YOUR TASK.
Restate the opening lines of the material below word for word, stopping after the line that contains "COL = S.collection".

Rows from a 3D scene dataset
--------

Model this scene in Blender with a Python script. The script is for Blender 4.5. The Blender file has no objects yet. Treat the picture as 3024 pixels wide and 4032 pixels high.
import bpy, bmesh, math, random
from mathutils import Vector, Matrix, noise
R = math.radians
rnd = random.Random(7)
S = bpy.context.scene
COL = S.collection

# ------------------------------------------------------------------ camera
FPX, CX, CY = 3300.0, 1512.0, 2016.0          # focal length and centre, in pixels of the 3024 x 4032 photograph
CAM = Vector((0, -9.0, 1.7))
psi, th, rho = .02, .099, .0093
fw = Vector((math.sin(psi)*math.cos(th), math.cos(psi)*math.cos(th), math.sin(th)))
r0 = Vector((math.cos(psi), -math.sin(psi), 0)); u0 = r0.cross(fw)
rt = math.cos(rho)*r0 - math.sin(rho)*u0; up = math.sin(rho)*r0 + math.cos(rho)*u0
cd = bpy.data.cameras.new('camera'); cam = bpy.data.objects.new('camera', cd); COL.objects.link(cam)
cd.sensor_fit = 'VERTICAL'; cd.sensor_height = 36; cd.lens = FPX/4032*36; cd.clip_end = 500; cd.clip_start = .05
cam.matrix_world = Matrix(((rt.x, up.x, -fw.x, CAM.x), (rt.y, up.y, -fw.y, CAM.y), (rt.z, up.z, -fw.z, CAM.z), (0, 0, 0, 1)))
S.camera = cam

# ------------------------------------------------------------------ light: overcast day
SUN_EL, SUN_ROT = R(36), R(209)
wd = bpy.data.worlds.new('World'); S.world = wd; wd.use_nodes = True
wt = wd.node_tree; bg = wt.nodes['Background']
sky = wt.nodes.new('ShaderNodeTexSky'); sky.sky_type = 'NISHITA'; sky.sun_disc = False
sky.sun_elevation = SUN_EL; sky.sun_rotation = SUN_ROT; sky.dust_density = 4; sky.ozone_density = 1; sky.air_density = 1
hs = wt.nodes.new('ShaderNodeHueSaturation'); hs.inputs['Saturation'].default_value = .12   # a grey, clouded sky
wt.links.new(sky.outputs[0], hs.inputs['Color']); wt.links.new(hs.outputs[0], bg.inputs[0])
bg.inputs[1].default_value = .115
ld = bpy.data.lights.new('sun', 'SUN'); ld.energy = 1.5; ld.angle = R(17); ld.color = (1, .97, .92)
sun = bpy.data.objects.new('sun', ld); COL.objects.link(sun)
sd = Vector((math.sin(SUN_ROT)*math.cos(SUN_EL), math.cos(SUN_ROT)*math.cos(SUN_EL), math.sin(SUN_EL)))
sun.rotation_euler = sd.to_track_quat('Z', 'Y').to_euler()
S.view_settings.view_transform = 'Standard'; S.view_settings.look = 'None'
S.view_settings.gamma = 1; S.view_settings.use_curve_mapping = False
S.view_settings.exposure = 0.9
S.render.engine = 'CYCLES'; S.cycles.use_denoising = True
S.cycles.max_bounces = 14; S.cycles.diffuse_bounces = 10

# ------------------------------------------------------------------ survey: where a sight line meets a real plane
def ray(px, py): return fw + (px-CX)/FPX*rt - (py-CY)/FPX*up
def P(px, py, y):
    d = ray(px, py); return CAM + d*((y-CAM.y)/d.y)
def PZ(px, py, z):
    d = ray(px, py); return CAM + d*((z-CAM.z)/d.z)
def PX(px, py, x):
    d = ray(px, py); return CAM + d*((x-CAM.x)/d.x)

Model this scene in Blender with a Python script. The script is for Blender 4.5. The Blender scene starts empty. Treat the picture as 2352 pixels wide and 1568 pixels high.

--------

ANSWER BELOW.
Model this scene in Blender with a Python script. The script is for Blender 4.5. The Blender file has no objects yet. Treat the picture as 3024 pixels wide and 4032 pixels high.
import bpy, bmesh, math, random
from mathutils import Vector, Matrix, noise
R = math.radians
rnd = random.Random(7)
S = bpy.context.scene
COL = S.collection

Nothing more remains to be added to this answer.